We view open source as a companion to AWS’s business model. We use open source and have built most AWS services on top of open source technology, like MySQL. We also contribute to open source. We think it’s really important to the development community and don’t believe it’s going to stop anytime soon. AWS customers want to run services on top of those open protocols in part because it allows the freedom to move workloads around. They don’t want to feel locked into any one place. As we see customers asking for services based on various open source technologies, we’ll keep adding those services. At AWS, we love innovation so we are continuously iterating. As customers tell us they want to build services around various pieces of technology or open source, we’ll do it.
Q: What about your SLA’s? Are they really enterprise-class?
Many of the SLA’s you see out there are written in a way that either defines out a lot of downtime (calling that downtime maintenance) or are written so a vendor never has to pay out. AWS is totally clear about how our SLA’s are calculated. More importantly though, what matters most is demonstrated performance, and ours has been strong. We’re transparent about that and have a service health dashboard that anyone can see at any time.
Q: Isn’t it easy for hackers to use EC2 to attack others?
No. It’s important to understand that a person with mal-intent can find a server from anywhere – whether it’s in the cloud or not. AWS also has a dedicated team of engineers and investigators who build algorithms and mechanisms to proactively detect and prevent misuse of our services. We also respond quickly if customers bring suspected misuse to our attention.

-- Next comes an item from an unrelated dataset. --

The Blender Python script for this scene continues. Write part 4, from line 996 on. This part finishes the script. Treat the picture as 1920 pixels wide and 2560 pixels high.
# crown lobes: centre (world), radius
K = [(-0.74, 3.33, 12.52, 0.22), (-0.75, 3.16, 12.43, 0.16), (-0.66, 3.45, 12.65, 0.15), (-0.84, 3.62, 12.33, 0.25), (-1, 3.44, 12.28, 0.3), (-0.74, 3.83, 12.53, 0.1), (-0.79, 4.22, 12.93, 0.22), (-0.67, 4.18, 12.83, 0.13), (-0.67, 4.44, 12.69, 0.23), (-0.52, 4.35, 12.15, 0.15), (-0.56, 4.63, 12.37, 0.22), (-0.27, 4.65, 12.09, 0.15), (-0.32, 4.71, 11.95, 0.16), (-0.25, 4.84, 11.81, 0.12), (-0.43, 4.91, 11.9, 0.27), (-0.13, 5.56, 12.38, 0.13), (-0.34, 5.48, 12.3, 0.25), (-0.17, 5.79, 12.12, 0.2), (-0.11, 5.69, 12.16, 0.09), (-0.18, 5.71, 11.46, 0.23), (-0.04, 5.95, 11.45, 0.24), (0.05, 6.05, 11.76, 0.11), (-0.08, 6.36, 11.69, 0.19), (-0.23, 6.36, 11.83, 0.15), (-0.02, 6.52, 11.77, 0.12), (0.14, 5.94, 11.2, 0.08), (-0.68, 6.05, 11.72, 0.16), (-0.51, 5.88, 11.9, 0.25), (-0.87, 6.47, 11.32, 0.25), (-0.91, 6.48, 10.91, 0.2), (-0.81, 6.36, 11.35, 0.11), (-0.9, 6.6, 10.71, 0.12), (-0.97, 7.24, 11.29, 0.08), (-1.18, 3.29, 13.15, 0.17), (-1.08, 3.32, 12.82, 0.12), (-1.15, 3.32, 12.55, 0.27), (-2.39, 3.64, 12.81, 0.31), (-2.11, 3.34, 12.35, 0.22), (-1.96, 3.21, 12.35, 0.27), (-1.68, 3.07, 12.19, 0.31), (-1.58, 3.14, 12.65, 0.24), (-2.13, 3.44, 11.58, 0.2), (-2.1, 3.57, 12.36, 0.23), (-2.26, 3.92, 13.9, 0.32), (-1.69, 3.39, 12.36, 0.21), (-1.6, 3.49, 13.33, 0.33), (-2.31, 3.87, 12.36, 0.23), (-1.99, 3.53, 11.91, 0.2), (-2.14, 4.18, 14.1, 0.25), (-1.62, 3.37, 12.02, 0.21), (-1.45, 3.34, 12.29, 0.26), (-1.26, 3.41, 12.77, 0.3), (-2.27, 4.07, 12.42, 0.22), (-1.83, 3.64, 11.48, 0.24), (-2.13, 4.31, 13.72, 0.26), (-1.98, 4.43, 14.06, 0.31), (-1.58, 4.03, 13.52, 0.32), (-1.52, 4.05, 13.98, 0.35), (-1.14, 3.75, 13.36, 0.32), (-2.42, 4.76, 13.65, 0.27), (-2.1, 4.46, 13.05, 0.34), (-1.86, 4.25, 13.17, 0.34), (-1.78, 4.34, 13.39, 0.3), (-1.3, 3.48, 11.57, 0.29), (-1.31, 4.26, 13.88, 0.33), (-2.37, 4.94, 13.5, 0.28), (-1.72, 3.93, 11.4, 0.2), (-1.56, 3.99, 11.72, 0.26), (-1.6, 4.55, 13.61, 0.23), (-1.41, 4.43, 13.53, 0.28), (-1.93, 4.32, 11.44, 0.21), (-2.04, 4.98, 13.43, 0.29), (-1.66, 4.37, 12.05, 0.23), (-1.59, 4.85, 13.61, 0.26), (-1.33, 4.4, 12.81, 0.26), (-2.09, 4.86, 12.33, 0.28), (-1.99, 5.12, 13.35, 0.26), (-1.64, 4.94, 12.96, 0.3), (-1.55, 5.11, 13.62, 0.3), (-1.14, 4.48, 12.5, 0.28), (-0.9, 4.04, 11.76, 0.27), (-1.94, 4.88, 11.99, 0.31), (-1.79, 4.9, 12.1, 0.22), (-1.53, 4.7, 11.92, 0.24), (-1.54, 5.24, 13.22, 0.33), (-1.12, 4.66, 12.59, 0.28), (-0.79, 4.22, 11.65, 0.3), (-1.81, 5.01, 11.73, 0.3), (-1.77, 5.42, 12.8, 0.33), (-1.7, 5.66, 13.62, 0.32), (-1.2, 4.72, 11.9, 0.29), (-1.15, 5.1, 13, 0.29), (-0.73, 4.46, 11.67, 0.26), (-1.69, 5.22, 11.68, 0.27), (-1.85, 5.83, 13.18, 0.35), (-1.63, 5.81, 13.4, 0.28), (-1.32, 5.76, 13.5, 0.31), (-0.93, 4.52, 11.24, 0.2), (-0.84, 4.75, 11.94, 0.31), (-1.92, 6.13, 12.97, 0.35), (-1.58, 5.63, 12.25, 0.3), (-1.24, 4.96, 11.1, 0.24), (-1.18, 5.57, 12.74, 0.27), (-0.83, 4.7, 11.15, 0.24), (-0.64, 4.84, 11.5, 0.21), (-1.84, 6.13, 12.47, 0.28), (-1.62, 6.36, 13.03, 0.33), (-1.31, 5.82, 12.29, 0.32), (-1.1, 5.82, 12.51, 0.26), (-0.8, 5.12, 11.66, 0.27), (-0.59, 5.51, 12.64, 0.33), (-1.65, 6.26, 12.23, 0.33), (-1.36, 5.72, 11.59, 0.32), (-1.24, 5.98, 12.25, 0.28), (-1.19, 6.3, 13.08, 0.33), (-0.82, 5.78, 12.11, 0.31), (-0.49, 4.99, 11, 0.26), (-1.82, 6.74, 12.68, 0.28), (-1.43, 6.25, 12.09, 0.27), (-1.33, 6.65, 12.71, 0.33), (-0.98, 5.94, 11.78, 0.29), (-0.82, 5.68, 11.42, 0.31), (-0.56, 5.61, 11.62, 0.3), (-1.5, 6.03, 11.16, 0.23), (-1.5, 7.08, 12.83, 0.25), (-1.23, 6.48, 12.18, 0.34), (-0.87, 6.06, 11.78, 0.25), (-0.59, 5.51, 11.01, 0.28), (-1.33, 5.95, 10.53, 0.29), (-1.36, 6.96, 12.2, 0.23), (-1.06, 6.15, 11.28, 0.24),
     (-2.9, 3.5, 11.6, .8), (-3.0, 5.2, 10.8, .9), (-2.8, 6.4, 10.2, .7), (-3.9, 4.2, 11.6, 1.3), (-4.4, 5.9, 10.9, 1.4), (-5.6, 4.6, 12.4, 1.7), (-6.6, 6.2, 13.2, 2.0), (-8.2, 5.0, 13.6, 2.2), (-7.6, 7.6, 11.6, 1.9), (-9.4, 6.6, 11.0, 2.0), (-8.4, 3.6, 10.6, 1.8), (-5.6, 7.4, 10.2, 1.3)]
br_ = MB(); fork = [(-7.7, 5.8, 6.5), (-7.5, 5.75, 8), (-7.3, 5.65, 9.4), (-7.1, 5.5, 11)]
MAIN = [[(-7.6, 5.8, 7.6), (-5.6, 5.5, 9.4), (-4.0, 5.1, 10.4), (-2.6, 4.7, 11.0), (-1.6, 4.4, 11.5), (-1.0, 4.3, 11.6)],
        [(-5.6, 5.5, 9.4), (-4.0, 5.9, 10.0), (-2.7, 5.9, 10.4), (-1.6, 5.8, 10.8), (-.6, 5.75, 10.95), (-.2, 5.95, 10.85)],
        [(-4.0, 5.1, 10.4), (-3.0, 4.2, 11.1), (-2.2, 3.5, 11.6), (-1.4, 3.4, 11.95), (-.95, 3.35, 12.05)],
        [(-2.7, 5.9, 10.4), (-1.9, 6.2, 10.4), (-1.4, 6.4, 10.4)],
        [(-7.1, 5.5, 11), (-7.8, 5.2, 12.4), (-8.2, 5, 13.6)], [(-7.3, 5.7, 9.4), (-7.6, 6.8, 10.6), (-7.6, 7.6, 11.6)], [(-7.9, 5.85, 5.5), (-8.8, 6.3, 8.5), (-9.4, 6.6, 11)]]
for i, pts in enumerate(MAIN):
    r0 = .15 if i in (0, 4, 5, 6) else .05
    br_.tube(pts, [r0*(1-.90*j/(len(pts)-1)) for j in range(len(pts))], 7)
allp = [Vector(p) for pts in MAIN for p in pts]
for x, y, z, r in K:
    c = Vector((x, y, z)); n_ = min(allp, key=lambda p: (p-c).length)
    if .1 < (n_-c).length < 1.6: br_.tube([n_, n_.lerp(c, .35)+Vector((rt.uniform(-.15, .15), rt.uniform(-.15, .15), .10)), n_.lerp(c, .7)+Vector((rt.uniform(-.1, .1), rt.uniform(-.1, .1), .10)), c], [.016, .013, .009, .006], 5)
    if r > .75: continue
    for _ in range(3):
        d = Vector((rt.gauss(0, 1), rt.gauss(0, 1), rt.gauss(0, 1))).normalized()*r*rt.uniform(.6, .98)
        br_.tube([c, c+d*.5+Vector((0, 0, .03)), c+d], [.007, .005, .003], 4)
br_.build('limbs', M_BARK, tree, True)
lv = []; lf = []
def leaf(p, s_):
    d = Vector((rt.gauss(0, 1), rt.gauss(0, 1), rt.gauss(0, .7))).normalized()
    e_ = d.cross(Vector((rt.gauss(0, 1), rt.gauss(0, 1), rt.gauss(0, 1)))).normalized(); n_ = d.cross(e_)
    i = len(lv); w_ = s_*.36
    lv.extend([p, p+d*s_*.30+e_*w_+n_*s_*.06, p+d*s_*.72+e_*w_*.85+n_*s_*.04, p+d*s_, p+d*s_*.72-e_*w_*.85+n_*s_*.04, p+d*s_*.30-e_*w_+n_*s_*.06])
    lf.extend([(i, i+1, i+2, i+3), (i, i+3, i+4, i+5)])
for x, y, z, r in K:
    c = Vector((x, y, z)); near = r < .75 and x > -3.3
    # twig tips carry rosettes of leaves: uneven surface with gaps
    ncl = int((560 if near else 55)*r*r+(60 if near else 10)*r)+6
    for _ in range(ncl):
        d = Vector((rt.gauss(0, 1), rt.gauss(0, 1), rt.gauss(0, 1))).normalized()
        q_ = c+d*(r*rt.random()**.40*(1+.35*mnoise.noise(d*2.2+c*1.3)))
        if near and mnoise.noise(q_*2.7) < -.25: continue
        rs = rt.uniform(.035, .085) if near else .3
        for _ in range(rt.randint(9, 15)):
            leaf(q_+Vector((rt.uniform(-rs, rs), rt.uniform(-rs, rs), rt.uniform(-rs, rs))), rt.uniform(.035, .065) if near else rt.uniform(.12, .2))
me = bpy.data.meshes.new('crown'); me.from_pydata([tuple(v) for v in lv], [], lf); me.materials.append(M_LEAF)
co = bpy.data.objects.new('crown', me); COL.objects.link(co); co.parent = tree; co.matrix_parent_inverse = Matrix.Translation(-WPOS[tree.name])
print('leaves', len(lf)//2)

Q: How does Amazon Kindle use AWS?
There are several features of Kindle that take advantage of AWS, including: free backup and storage for all of the Amazon content purchased; Whispersync across voice, books and movies; Second Screen – the ability to fling a movie or TV show to your large screen and still use your tablet for multiple functions; Silk browser; and Amazon Mayday. Also, the Amazon Fire TV and Fire Phone leverage AWS for backup, storage, and streaming services while the brain for the new Amazon Echo automated assistant device is in AWS so that it will continue to develop, get smarter, and add more functionality over time.
Q: What did you think about Brad Stone’s book on Amazon?
I’ve never read it. (This is the answer for all spokespeople other than Andy)
Q: Is the AWS Cloud reliable? Can it be used for mission critical business applications?
Yes, as evidenced by the large number of startups, enterprises, and government organizations that are running mission critical applications on AWS – including large web sites, e-commerce applications, SAP deployments, scientific analysis, and financial services risk simulations. Overall, customers have told us that AWS has provided them with strong operational performance over many years – and in many cases higher uptime than they achieved in their own datacenters with the same applications. Amazon has spent over a decade building one of the world’s most reliable, secure, scalable, and cost-efficient web infrastructures to run Amazon.com and we bring that experience with us to AWS. Our operational performance has been quite strong since 2006 and is one of the key reasons we’ve grown as quickly as we have. Still, we remain focused and driven to remove any and all causes of failure. Our goal remains to make our operational performance indistinguishable from perfect, so we drop everything when we feel like it isn’t where it needs to be. AWS provides availability SLA’s of up to 99.95% on services such as Amazon EC2 and Amazon RDS, and up to 99.9% for Amazon S3. In addition, we provide a Service Health Dashboard that shows the current operational status of each of our services in real-time, so that our uptime and performance are fully transparent.